In Eddie Carbone, Miller creates a representative type, he is a very ordinary man, decent, hardworking and charitable, a man no one could dislike. However, like the protagonist of the ancient drama, he has a flaw or weakness. This in turn causes him to act wrongly. The consequences, social and psychological, of his wrong action destroy him. Alfieri, being the chorus figure explains why it is better to “be civilised” and “settle for half” thus restoring the normal moral order of the universe.
What Miller suggests through Alfieri’s wise remarks is that we all have basic impulses, which civilisation has seen as harmful to society and taught us to control and deny. However, Eddie does not really understand his improper desire, and thus is unable to hide it from those around him or from the audience. In him we see the primitive impulse naked, as it were: this explains Alfieri's puzzling remark that Eddie "allowed himself to be perfectly known". Alfieri, is used cleverly by Miller to reveal the ‘protagonist’ in Eddie’s character, and his quote at the end of the play “I think I will love him more that all my sensible clients” justifies Eddie’s actions and softens the audience towards him.

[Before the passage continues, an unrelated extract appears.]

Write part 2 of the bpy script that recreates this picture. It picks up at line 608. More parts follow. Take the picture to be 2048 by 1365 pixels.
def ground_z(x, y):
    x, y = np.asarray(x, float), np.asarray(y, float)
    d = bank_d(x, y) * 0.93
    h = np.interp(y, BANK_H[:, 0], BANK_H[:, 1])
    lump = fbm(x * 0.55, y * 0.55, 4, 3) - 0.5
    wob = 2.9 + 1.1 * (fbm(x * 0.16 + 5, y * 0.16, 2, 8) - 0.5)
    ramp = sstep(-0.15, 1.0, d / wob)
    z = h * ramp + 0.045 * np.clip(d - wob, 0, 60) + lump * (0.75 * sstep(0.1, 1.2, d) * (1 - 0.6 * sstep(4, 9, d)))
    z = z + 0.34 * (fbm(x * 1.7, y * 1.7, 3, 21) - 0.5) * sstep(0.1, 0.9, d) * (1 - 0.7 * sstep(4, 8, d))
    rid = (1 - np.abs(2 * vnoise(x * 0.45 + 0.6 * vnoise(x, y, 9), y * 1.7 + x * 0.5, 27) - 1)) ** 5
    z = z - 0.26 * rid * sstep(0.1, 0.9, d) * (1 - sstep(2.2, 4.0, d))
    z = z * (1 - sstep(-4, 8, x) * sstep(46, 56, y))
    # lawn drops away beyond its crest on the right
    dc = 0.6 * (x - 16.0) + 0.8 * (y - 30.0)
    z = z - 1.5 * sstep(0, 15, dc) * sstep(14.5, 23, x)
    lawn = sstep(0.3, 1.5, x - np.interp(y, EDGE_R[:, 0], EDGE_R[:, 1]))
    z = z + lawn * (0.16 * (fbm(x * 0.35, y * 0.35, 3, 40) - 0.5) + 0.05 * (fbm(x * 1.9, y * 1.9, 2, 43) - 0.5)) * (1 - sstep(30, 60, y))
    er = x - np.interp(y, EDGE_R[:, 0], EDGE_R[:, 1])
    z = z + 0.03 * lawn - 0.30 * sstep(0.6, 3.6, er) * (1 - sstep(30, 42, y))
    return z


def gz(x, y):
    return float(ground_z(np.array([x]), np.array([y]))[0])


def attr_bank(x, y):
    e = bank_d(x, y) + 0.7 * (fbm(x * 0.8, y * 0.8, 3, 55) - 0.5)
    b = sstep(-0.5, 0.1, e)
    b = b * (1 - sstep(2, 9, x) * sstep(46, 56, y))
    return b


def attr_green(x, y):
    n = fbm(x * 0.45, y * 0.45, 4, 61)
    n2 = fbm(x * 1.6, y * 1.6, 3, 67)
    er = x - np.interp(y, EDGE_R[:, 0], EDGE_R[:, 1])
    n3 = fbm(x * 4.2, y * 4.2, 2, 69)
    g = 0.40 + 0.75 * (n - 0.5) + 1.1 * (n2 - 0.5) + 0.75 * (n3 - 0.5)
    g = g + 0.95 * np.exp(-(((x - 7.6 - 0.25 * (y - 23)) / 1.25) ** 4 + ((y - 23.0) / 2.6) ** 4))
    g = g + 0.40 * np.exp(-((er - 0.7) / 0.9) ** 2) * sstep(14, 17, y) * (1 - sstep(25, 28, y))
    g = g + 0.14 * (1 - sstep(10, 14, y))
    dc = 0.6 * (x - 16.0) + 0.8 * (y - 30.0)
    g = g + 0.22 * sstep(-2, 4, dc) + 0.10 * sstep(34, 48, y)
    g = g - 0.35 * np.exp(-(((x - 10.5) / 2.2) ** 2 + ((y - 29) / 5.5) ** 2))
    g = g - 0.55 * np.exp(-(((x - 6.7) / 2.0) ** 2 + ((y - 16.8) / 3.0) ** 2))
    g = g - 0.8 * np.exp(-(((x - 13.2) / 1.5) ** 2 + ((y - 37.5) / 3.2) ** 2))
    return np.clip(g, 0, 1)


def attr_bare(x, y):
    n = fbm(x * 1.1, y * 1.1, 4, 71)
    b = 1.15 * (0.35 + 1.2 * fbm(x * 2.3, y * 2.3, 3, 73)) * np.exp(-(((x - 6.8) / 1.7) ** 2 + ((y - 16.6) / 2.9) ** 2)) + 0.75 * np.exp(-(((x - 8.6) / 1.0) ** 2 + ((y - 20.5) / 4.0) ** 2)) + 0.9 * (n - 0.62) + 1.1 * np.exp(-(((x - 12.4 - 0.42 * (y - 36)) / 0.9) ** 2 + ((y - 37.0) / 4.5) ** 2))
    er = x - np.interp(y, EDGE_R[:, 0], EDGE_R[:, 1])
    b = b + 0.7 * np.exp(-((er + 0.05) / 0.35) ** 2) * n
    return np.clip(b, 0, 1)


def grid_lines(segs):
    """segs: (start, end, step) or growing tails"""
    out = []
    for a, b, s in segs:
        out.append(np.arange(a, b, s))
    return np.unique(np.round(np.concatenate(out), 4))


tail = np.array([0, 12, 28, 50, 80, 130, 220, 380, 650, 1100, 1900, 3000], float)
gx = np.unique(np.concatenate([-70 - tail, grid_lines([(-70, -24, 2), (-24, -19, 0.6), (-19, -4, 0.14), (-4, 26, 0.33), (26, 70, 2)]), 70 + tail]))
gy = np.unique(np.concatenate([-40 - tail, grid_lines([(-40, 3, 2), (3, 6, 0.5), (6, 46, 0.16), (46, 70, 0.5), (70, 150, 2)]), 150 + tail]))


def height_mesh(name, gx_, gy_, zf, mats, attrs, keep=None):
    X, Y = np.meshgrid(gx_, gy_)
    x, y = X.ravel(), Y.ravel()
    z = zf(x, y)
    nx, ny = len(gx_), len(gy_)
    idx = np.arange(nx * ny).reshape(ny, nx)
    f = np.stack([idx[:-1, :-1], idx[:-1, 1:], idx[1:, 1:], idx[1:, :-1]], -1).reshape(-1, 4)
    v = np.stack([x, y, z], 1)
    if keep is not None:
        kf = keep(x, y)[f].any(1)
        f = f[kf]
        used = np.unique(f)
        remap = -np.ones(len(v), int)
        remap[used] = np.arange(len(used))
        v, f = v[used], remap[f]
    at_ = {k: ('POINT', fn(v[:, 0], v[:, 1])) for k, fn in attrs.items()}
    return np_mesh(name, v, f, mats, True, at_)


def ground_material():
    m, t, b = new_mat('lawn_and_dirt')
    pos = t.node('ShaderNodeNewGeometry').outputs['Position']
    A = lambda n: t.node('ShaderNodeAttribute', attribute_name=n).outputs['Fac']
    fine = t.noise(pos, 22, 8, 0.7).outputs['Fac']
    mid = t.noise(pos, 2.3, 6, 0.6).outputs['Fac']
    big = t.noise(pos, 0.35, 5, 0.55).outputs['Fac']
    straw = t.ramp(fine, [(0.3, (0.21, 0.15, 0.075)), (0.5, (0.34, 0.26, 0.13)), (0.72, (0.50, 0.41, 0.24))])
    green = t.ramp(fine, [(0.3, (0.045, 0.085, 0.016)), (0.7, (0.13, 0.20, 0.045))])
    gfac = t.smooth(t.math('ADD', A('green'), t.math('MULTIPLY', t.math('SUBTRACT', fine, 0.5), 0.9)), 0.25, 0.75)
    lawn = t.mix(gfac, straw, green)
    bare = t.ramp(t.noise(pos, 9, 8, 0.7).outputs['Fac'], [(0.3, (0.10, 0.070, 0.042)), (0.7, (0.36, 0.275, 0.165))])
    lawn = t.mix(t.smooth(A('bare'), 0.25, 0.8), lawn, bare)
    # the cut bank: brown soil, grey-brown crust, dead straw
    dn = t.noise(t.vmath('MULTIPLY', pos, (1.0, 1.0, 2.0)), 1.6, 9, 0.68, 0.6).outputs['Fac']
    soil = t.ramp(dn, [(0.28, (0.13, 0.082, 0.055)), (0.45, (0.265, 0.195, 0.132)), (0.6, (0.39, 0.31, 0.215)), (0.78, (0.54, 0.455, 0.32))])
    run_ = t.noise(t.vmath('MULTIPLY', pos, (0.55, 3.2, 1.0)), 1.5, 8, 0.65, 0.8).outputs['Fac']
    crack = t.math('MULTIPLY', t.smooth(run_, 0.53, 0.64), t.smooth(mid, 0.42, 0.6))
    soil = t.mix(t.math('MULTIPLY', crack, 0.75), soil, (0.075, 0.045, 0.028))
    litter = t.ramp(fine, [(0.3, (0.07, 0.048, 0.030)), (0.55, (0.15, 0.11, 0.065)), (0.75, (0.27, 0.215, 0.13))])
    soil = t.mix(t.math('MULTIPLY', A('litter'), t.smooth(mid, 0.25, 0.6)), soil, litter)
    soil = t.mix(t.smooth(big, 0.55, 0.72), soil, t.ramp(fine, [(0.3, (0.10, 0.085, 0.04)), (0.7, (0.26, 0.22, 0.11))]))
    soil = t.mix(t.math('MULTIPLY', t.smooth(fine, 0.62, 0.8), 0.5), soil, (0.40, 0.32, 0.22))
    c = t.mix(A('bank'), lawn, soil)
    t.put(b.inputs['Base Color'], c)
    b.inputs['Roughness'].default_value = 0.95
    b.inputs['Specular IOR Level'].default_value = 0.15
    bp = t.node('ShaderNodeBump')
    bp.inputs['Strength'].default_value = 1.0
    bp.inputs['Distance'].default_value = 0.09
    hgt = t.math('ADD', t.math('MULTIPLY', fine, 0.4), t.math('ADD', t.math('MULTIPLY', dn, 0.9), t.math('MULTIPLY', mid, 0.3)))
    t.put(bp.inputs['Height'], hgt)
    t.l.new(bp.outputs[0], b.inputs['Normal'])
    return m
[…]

Alfieri's speeches generally explain Eddie's actions and Alfieri's own inability to save him. But his last speech tries to explain the mystery of Eddie's character. Most of us, says Alfieri, are "civilised", "American" rather than Sicilian. Most of us "settle for half", and this must be a good thing. However, although Eddie's death was "useless", "something perversely pure” calls to Alfieri from his memory – “not purely good, but himself purely, for he allowed himself to be wholly known". Most of us, says Alfieri, being more educated, more sophisticated, more in control, can either hide our feelings or, better, overcome them.
Stage directions refer not to exits and entrances but to the light going down or coming up on Alfieri at his desk. This is further enforced as we switch from the extended bouts of action to the interludes, which allow him to comment, to move forward in time and give brief indications of circumstantial detail such as the source of the whisky Eddie brings home at the start of Act Two. Alfieri's view is also the "view from the bridge" of the title. To those around Eddie, those "on the water front", the events depicted are immediate, passionate and confused. But the audience has an ambiguous view. In the extended episodes of action we may forget, as Marco lifts the chair, or as Eddie kisses Rodolpho, that Alfieri is narrating. What we see is theatrical and exciting; we are involved as spectators. But at the end of the episode, as the light goes up on Alfieri, we are challenged to make a judgement. If Eddie, as we see him, appeals to our hearts, Alfieri makes sure we also judge with our heads. Hence in conclusion, I feel that Miller, through Alfieri, voices his own opinion, and thus in his tragedy delivers to the audience his hero – Eddie Carbone.